Cambridge Associates, a consultant for institutional investors, studied the impact of chasing past performance and the outcome of firing “underperforming funds”  –  these are funds with below-benchmark returns but not in the bottom quartile – and replacing them with “top-performing funds.”   The fired funds often began to outperform, while the newly hired funds began to underperform!   By chasing past performance, investors were mostly selling at the bottom and buying at the top— sound familiar?   In fact, more than two-thirds of the mutual fund changes were harmful to performance.

Consider, for example, the Internet bubble of the late 1990s.
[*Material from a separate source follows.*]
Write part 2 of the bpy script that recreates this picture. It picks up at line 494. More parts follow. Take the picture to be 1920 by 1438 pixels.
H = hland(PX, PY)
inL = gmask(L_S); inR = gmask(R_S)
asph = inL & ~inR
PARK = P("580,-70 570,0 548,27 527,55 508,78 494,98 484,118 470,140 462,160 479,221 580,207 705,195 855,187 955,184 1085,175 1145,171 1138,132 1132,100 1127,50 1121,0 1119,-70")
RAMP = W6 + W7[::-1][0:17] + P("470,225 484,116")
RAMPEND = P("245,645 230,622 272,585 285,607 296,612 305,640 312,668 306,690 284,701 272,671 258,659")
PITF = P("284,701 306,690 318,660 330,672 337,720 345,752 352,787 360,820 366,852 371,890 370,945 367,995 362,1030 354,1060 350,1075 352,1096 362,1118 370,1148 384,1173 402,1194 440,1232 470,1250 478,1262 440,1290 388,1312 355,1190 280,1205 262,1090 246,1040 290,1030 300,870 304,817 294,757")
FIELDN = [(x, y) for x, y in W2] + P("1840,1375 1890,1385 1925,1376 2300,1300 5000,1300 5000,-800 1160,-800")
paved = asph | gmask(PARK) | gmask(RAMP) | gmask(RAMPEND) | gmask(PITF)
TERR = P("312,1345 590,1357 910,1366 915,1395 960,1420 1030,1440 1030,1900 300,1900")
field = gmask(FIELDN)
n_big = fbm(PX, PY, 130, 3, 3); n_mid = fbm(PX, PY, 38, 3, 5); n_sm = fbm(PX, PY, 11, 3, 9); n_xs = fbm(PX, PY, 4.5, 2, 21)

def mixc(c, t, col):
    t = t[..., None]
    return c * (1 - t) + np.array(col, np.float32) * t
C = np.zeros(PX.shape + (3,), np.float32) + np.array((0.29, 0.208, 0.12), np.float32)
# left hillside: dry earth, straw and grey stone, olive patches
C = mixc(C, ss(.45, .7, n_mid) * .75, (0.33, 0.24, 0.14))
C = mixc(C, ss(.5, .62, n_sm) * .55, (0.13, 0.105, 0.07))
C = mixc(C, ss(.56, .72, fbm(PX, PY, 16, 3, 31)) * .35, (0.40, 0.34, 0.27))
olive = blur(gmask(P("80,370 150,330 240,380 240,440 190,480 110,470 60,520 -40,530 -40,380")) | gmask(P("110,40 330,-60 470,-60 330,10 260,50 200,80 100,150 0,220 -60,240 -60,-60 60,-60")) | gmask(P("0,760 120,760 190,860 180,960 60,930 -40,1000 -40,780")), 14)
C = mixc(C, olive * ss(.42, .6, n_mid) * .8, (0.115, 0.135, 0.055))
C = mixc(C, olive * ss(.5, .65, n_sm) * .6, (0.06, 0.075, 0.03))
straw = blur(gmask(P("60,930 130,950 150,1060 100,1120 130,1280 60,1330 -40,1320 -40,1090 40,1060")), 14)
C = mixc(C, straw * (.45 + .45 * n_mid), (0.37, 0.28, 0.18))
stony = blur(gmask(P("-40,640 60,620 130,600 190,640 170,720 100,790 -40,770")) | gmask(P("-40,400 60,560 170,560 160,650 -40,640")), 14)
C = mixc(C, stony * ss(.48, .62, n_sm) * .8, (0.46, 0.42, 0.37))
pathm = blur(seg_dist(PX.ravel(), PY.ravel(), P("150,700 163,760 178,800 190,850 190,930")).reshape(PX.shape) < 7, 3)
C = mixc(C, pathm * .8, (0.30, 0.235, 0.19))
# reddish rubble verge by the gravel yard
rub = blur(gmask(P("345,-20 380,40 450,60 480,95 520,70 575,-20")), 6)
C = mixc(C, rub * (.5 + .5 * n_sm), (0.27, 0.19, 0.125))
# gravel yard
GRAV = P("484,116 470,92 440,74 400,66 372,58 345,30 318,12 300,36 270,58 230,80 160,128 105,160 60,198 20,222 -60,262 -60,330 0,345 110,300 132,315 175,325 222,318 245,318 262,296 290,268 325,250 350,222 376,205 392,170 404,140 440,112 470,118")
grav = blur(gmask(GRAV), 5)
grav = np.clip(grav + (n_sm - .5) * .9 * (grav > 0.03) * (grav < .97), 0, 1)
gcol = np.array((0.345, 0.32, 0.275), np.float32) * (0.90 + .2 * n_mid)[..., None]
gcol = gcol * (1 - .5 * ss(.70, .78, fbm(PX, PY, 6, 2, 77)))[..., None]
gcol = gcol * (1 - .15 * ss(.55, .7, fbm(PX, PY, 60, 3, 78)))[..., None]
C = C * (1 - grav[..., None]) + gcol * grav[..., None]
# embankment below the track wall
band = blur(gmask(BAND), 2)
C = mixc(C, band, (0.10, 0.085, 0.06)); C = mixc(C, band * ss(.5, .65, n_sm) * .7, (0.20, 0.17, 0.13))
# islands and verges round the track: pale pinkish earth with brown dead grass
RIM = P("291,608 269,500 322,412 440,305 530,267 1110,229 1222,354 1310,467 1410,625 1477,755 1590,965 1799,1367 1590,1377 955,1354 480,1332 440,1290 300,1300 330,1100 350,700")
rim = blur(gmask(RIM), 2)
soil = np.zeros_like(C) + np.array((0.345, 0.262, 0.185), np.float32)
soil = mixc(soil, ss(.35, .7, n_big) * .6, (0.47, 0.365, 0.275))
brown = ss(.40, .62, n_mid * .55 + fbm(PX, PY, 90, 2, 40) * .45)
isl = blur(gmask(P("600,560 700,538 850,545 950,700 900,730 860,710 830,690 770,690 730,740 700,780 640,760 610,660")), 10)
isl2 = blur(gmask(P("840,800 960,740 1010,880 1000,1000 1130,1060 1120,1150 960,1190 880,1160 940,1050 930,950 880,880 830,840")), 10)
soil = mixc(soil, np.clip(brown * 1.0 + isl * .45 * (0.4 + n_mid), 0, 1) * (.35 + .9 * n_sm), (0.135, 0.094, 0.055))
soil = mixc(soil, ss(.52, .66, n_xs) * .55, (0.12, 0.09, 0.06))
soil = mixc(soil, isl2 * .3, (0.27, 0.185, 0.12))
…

Imagine how chasing double- and triple-digit returns worked out for investors after the market peaked!   Remember Lucent Technologies?

It isn’t surprising.  There isn’t a day that goes by I don’t hear someone telling me they purchased a stock or fund because someone they knew had it and it `did really well’ last year.

When you hear that a manager consistently performed in the top quartile for the past five years, does it really mean anything?

Suppose you assembled a group of 1,000 money managers – or they could be beauticians or plumbers – and required each of them to make security decisions on the basis of a random process, like rolling dice.  At the end of the first year, you rank these 1,000 managers based on their returns.  By definition, 500 will be above the median and 500 will be below.  After eliminating those below the median, the top 500 continue rolling dice.  After year two, you rank them again, this time eliminating the 250 that fell below median performance.  You continue in the same way for five years.  At the end of year five, you’ve identified the top 31 managers of 1,000 who have been among the top performers for five consecutive years.

Since we know they used a random process, we know not to attribute their success to superior skill; but, in the real world the same performance information can often lead an investor to be too quick to assume that superior skill is what made the difference.   And, in our media-driven culture, many investors continue to compare their performance against results achieved by the latest investment guru, continually reallocating money from one manager or vehicle to another as the search continues for the one who will produce the superior performance – and almost always jumping off something that’s going down to grab onto something that already has gone up.

Just as Einstein’s work on relativity didn’t invalidate Newton’s laws of physics – it merely limited the context within which Newton’s laws are true – traditional investment management with its emphasis on individual security selection has been eclipsed by modern portfolio theory(MPT), which considers each asset class not as an end in itself but rather as it stands in relationship to the others.  Realizing that all investments realize market gyrations, the concept of reducing movement correlation between classes means that MPT has redefined the limits within which traditional management approaches can add value.

Few investors approach the subject of MPT or portfolio strategy.  `Performance’ is more interesting.   But, as Morningstar data suggests, short-term thinking can derail long-term financial plans.  But, then, if there’s no plan, who knows the difference?